* _STATED EXERCISE_:
Below is some material; set it all down exactly, apart from the pictures.

* _RECORDED INFORMATION_:

# # # # #

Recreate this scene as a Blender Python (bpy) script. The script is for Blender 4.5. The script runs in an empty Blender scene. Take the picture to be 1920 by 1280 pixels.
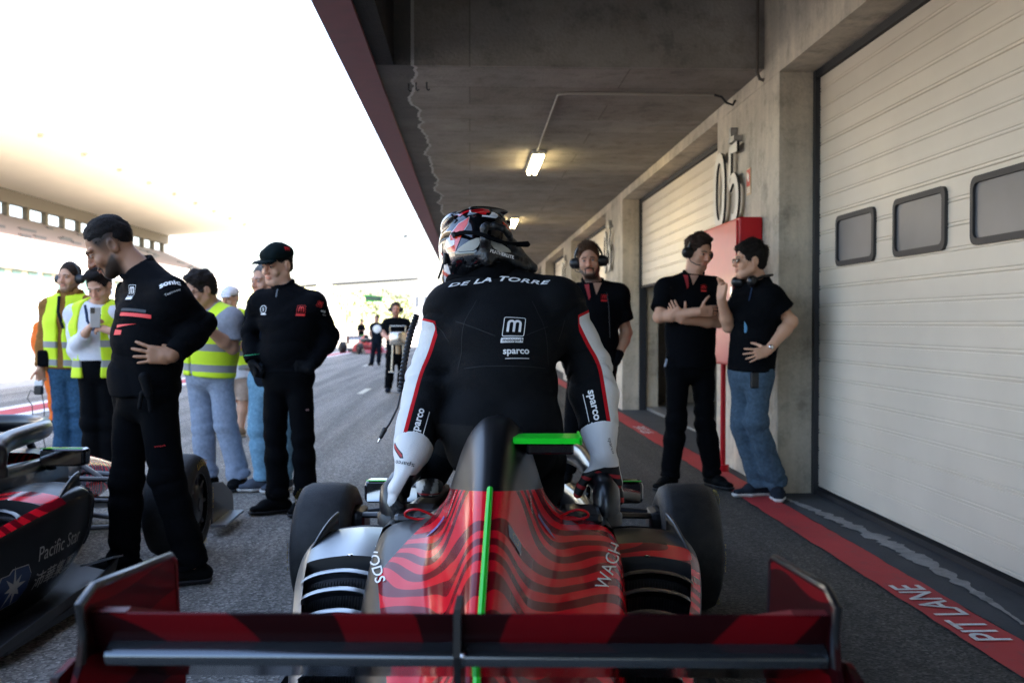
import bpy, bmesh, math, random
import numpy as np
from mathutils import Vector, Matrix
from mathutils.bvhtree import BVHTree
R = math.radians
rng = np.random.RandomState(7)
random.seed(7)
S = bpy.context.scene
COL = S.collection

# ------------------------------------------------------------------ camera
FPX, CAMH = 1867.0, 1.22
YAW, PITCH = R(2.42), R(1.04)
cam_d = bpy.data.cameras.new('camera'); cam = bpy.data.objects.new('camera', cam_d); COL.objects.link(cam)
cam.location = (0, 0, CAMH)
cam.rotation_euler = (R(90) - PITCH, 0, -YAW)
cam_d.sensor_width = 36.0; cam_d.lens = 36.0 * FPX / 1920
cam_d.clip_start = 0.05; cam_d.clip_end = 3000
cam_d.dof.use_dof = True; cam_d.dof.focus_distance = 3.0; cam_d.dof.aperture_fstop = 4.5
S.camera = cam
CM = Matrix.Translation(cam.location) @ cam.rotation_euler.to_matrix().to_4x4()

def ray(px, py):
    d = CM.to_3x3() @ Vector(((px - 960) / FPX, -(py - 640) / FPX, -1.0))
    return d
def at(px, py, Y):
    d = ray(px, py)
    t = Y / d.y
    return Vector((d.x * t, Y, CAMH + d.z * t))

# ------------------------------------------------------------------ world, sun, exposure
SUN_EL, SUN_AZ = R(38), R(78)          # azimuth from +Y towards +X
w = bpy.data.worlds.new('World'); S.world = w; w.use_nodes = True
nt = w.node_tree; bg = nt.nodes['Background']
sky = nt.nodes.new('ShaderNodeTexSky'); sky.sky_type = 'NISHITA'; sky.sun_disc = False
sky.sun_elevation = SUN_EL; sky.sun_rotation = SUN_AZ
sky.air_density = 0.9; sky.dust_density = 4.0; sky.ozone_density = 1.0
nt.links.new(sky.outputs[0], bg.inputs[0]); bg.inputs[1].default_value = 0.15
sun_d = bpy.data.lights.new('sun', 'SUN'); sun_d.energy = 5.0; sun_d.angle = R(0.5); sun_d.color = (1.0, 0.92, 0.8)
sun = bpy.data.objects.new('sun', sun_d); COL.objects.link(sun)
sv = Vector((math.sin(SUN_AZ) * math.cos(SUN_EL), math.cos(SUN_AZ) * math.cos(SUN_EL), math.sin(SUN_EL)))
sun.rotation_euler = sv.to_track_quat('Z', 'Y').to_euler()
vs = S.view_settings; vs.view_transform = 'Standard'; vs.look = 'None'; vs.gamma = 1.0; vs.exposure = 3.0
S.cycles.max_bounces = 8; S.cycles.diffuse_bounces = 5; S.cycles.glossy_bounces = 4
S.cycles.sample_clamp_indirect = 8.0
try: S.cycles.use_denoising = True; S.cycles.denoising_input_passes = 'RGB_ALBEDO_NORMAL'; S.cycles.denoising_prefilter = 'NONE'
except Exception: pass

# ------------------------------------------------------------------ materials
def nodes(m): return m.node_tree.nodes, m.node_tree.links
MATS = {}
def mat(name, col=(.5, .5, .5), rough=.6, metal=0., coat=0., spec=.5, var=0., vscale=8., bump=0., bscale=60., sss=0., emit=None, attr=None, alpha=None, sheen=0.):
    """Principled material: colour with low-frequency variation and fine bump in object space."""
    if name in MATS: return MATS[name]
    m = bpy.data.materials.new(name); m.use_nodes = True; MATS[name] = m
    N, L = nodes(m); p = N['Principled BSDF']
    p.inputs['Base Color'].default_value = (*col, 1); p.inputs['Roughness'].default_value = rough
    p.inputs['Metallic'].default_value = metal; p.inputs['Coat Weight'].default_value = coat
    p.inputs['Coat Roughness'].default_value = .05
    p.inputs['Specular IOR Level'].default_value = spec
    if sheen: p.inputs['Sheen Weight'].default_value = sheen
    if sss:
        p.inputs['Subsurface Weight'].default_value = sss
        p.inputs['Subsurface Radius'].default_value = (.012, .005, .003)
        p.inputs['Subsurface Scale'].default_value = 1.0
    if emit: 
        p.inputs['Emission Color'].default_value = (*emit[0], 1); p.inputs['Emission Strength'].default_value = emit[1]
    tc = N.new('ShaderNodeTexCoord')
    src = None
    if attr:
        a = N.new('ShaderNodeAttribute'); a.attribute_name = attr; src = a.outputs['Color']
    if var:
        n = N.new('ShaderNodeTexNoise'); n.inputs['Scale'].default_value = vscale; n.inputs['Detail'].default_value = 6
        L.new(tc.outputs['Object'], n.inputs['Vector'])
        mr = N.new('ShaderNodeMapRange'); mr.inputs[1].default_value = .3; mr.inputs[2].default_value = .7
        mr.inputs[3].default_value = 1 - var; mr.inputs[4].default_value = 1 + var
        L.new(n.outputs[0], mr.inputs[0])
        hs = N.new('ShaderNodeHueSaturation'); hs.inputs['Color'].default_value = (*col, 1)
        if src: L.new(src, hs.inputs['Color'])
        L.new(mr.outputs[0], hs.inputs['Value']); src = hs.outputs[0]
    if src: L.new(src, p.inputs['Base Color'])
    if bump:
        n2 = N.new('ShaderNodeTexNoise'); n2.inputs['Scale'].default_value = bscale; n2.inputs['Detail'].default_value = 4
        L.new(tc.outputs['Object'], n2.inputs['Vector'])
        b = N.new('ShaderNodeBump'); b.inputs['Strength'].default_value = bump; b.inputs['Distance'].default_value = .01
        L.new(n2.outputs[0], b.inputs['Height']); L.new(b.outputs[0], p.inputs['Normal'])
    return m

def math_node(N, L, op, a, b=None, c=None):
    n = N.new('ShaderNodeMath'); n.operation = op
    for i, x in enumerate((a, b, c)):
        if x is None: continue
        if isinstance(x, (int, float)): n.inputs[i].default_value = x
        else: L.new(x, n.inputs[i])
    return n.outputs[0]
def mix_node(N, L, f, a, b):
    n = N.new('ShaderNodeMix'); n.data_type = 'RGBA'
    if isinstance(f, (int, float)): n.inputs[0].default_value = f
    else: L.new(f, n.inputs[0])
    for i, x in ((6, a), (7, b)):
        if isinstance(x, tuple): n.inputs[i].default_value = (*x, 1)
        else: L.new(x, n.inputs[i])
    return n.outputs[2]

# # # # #

* _COMPLETE OUTPUT_:
Recreate this scene as a Blender Python (bpy) script. The script is for Blender 4.5. The script runs in an empty Blender scene. Take the picture to be 1920 by 1280 pixels.
import bpy, bmesh, math, random
import numpy as np
from mathutils import Vector, Matrix
from mathutils.bvhtree import BVHTree
R = math.radians
rng = np.random.RandomState(7)
random.seed(7)
S = bpy.context.scene
COL = S.collection

# ------------------------------------------------------------------ camera
FPX, CAMH = 1867.0, 1.22
YAW, PITCH = R(2.42), R(1.04)
cam_d = bpy.data.cameras.new('camera'); cam = bpy.data.objects.new('camera', cam_d); COL.objects.link(cam)
cam.location = (0, 0, CAMH)
cam.rotation_euler = (R(90) - PITCH, 0, -YAW)
cam_d.sensor_width = 36.0; cam_d.lens = 36.0 * FPX / 1920
cam_d.clip_start = 0.05; cam_d.clip_end = 3000
cam_d.dof.use_dof = True; cam_d.dof.focus_distance = 3.0; cam_d.dof.aperture_fstop = 4.5
S.camera = cam
CM = Matrix.Translation(cam.location) @ cam.rotation_euler.to_matrix().to_4x4()

def ray(px, py):
    d = CM.to_3x3() @ Vector(((px - 960) / FPX, -(py - 640) / FPX, -1.0))
    return d
def at(px, py, Y):
    d = ray(px, py)
    t = Y / d.y
    return Vector((d.x * t, Y, CAMH + d.z * t))

# ------------------------------------------------------------------ world, sun, exposure
SUN_EL, SUN_AZ = R(38), R(78)          # azimuth from +Y towards +X
w = bpy.data.worlds.new('World'); S.world = w; w.use_nodes = True
nt = w.node_tree; bg = nt.nodes['Background']
sky = nt.nodes.new('ShaderNodeTexSky'); sky.sky_type = 'NISHITA'; sky.sun_disc = False
sky.sun_elevation = SUN_EL; sky.sun_rotation = SUN_AZ
sky.air_density = 0.9; sky.dust_density = 4.0; sky.ozone_density = 1.0
nt.links.new(sky.outputs[0], bg.inputs[0]); bg.inputs[1].default_value = 0.15
sun_d = bpy.data.lights.new('sun', 'SUN'); sun_d.energy = 5.0; sun_d.angle = R(0.5); sun_d.color = (1.0, 0.92, 0.8)
sun = bpy.data.objects.new('sun', sun_d); COL.objects.link(sun)
sv = Vector((math.sin(SUN_AZ) * math.cos(SUN_EL), math.cos(SUN_AZ) * math.cos(SUN_EL), math.sin(SUN_EL)))
sun.rotation_euler = sv.to_track_quat('Z', 'Y').to_euler()
vs = S.view_settings; vs.view_transform = 'Standard'; vs.look = 'None'; vs.gamma = 1.0; vs.exposure = 3.0
S.cycles.max_bounces = 8; S.cycles.diffuse_bounces = 5; S.cycles.glossy_bounces = 4
S.cycles.sample_clamp_indirect = 8.0
try: S.cycles.use_denoising = True; S.cycles.denoising_input_passes = 'RGB_ALBEDO_NORMAL'; S.cycles.denoising_prefilter = 'NONE'
except Exception: pass

# ------------------------------------------------------------------ materials
def nodes(m): return m.node_tree.nodes, m.node_tree.links
MATS = {}
def mat(name, col=(.5, .5, .5), rough=.6, metal=0., coat=0., spec=.5, var=0., vscale=8., bump=0., bscale=60., sss=0., emit=None, attr=None, alpha=None, sheen=0.):
    """Principled material: colour with low-frequency variation and fine bump in object space."""
    if name in MATS: return MATS[name]
    m = bpy.data.materials.new(name); m.use_nodes = True; MATS[name] = m
    N, L = nodes(m); p = N['Principled BSDF']
    p.inputs['Base Color'].default_value = (*col, 1); p.inputs['Roughness'].default_value = rough
    p.inputs['Metallic'].default_value = metal; p.inputs['Coat Weight'].default_value = coat
    p.inputs['Coat Roughness'].default_value = .05
    p.inputs['Specular IOR Level'].default_value = spec
    if sheen: p.inputs['Sheen Weight'].default_value = sheen
    if sss:
        p.inputs['Subsurface Weight'].default_value = sss
        p.inputs['Subsurface Radius'].default_value = (.012, .005, .003)
        p.inputs['Subsurface Scale'].default_value = 1.0
    if emit: 
        p.inputs['Emission Color'].default_value = (*emit[0], 1); p.inputs['Emission Strength'].default_value = emit[1]
    tc = N.new('ShaderNodeTexCoord')
    src = None
    if attr:
        a = N.new('ShaderNodeAttribute'); a.attribute_name = attr; src = a.outputs['Color']
    if var:
        n = N.new('ShaderNodeTexNoise'); n.inputs['Scale'].default_value = vscale; n.inputs['Detail'].default_value = 6
        L.new(tc.outputs['Object'], n.inputs['Vector'])
        mr = N.new('ShaderNodeMapRange'); mr.inputs[1].default_value = .3; mr.inputs[2].default_value = .7
        mr.inputs[3].default_value = 1 - var; mr.inputs[4].default_value = 1 + var
        L.new(n.outputs[0], mr.inputs[0])
        hs = N.new('ShaderNodeHueSaturation'); hs.inputs['Color'].default_value = (*col, 1)
        if src: L.new(src, hs.inputs['Color'])
        L.new(mr.outputs[0], hs.inputs['Value']); src = hs.outputs[0]
    if src: L.new(src, p.inputs['Base Color'])
    if bump:
        n2 = N.new('ShaderNodeTexNoise'); n2.inputs['Scale'].default_value = bscale; n2.inputs['Detail'].default_value = 4
        L.new(tc.outputs['Object'], n2.inputs['Vector'])
        b = N.new('ShaderNodeBump'); b.inputs['Strength'].default_value = bump; b.inputs['Distance'].default_value = .01
        L.new(n2.outputs[0], b.inputs['Height']); L.new(b.outputs[0], p.inputs['Normal'])
    return m

def math_node(N, L, op, a, b=None, c=None):
    n = N.new('ShaderNodeMath'); n.operation = op
    for i, x in enumerate((a, b, c)):
        if x is None: continue
        if isinstance(x, (int, float)): n.inputs[i].default_value = x
        else: L.new(x, n.inputs[i])
    return n.outputs[0]
def mix_node(N, L, f, a, b):
    n = N.new('ShaderNodeMix'); n.data_type = 'RGBA'
    if isinstance(f, (int, float)): n.inputs[0].default_value = f
    else: L.new(f, n.inputs[0])
    for i, x in ((6, a), (7, b)):
        if isinstance(x, tuple): n.inputs[i].default_value = (*x, 1)
        else: L.new(x, n.inputs[i])
    return n.outputs[2]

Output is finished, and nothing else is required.